The Old Town is beautiful with tiny roads, alleys, archways and old houses, in and around the old Venetian Castle.
The Old Town is divided into two neighbourhoods. Brougos where the Greeks lived and the fortified Venetian Castle (or Kastro in Greek) was built under the rule of Marco Sanoudos on the top of a natural hill where the Acropolis of ancient era was. Only two of the seven original seven towers (those of Sanoudo and Glezos families) remain, the North Gate survives and it is an excellent example of medieval fort entrance.
The Venetian Catholic descendants still live in the old mansions which encircle the site. On a square is the Catholic Cathedral (13th century) dedicated to the Virgin Mary.
When Marco Sanudo came to Naxos in 1207, he first captured the island's chief Byzantine castle, T' Apalirou. When Venice refused to grant Sanudo the independent status he desired, he broke away in 1210 and organized most of the archipelago into a Duchy of Naxos with himself, naturally, as the first Duke.

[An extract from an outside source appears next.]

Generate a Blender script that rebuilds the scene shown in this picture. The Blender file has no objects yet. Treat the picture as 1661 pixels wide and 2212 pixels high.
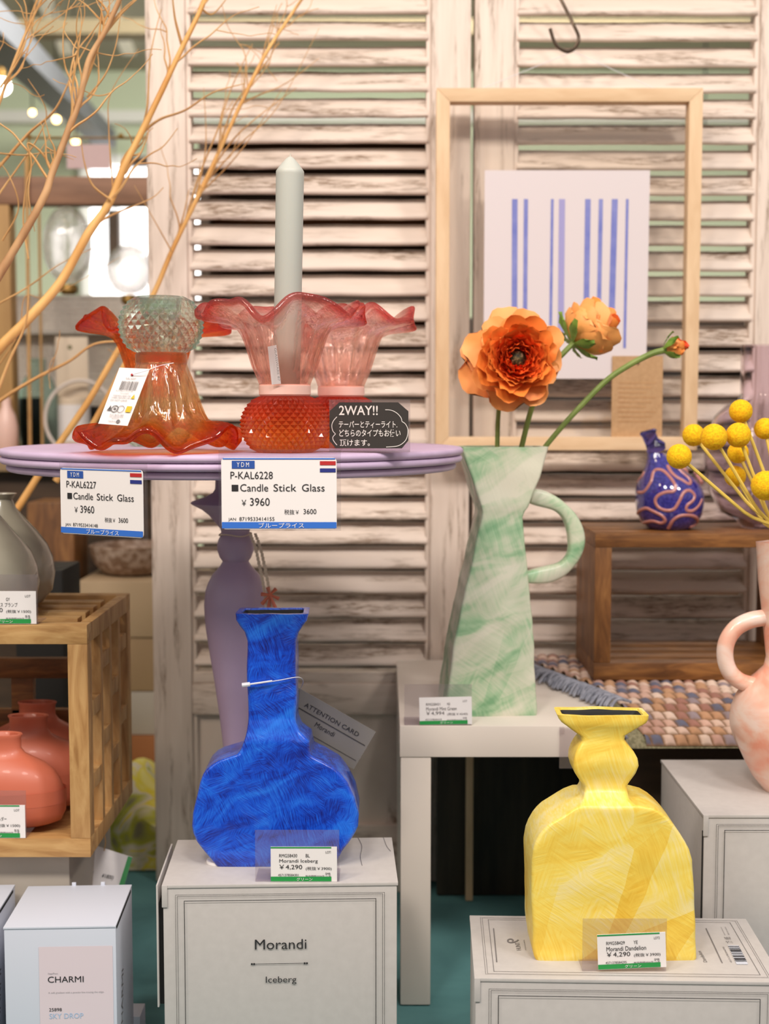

He built a powerful castle in Naxos Town (todays the Venetian Castle in Hora) which was consisting from 7 towers. Only two of the original seven towers (those of Sanudo and Glezos families) remain. The castle today includes a housing complex with the structure of a medieval city, one of the very few preserved in Greece. Venetians Catholic descendants still live in the old mansions which encircle the site.
In order make his fellows to stay in the island, he burned their ships. Sanoudos divided the island into territories and distributed them among his nobles. He and his successors, although ruling with a heavy hand, continued in power until the Turkish take-over in 1564, when the infamous Barbarossa conquered and plundered the island.